Google AdSense Conspiracy Revealed

By @AringoYenko on

On Monday, a previous Google employee revealed that Google controls its AdSense Quality Control Color Codes to disallow some publishers - a move that decreases Google pay out for the earnings acquired from banned publishers.

"I am a former Google employee and I am writing this to leak information to the public of what I witnessed and took part in while being an employee. My position was to deal with AdSense accounts, more specifically the accounts of publishers (not advertisers). I was employed at Google for a period of several years in this capacity," the whistleblower begun his or her long confession.

The anonymous leaker made bold accusations saying that the alleged control could have FBI and IRS going after Google.
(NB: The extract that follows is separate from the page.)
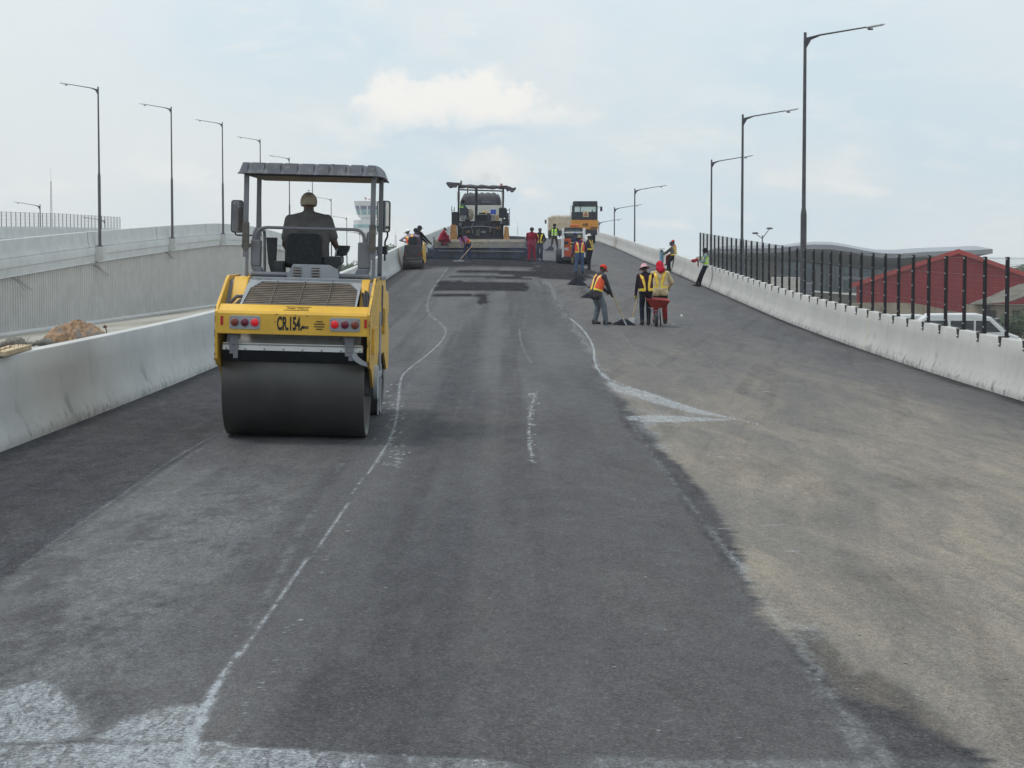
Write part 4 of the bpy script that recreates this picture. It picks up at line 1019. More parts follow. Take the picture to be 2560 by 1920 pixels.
fr0 = [gp(-.66, 0, .02), gp(-.64, 0, .02), gp(-.61, .72, .02), gp(-.50, 1.0, .02), gp(.52, 1.0, .02), gp(.63, .72, .02), gp(.64, 0, .02), gp(.66, 0, .02), gp(.66, 1.09, .02), gp(-.66, 1.09, .02)]
mb.add(fr0, [(0, 1, 2, 3, 9), (3, 4, 8, 9), (4, 5, 6, 7, 8)]); fo = P('grille_surround', mb, M_LGREY); sl = fo.modifiers.new('s', 'SOLIDIFY'); sl.thickness = .02
mb = MB(); mb.box((.05, .135, 1.815), (1.36, .05, .055)); P('cover_ledge', mb, M_LGREY, bevel=.006)
mb = MB()
for k in range(4): mb.ball((-.22 + k * .04, .108, 1.825), .007, 6, 5); mb.ball((.20 + k * .04, .108, 1.825), .007, 6, 5)
for xx in (-.55, .03, .6): mb.ball((xx, .108, 1.828), .010, 8, 6)
P('ledge_screws', mb, M_CHROME)
for x0, x1 in ((-.83, -.66), (.66, .755)):
    mb = MB(); mb.prism([(-.30, 1.30), (-.32, 1.52), (.02, 1.80), (.10, 1.84), (.95, 1.84), (.95, 1.34), (0, 1.34)], x0, x1, 'x'); P('tank_side', mb, M_YELLOW, bevel=.015)
for xa, xb in ((-.875, -.83), (.755, .805)):
    mb = MB(); mb.prism([(-.5, 1.34), (.05, 1.80), (.9, 1.84), (.9, 1.34)], xa, xb, 'x'); P('frame_web', mb, M_GREY)
for k, pts in enumerate(([(-.82, -.45, 1.40), (-.80, -.42, 1.55), (-.74, -.36, 1.62), (-.66, -.33, 1.62)], [(-.80, -.5, 1.40), (-.76, -.45, 1.50), (-.70, -.40, 1.57), (-.64, -.35, 1.60)], [(-.68, -.55, 1.56), (-.60, -.6, 1.50), (-.58, -.62, 1.47)],
                         [(.69, .02, 1.72), (.74, -.15, 1.68), (.77, -.38, 1.58), (.78, -.6, 1.50)], [(.66, .0, 1.70), (.71, -.2, 1.65), (.74, -.45, 1.56), (.75, -.6, 1.47)])):
    mb = MB(); mb.tube(pts, .022 if k != 2 else .010, 8); P('hose', mb, M_HOSE if k < 3 else M_RUB)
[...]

"To sum it up for everyone, I took part in what I (and many others) would consider theft of money from the publishers by Google, and from direct orders of management. There were many AdSense employees involved, and it spanned many years, and I hear it still is happening today except on a much wider scale. No one on the outside knows it, if they did, the FBI and possibly IRS would immediately launch an investigation, because what they are doing is so inherently illegal and they are flying completely under the radar."

To read his or her full confession click here.

Google, in a statement provided to TNW Blog, denied the allegation, saying that the description made by the leaker of its AdSense policy enforcement process was fictional in all context. The company said there was no such colour-coding existing within its systems. The statement said that prohibitions done by Google employees and automated systems involved banning bad actors - this is beneficial as protection for publishers and advertisers.

 "All publishers that sign up for AdSense agree to the Terms and Conditions of the service and a set of policies designed to ensure the quality of the network for users, advertisers and other publishers. When we discover  violations of these policies, we take quick action, which in some cases includes disabling the publisher's account and refunding affected advertisers," the statement said.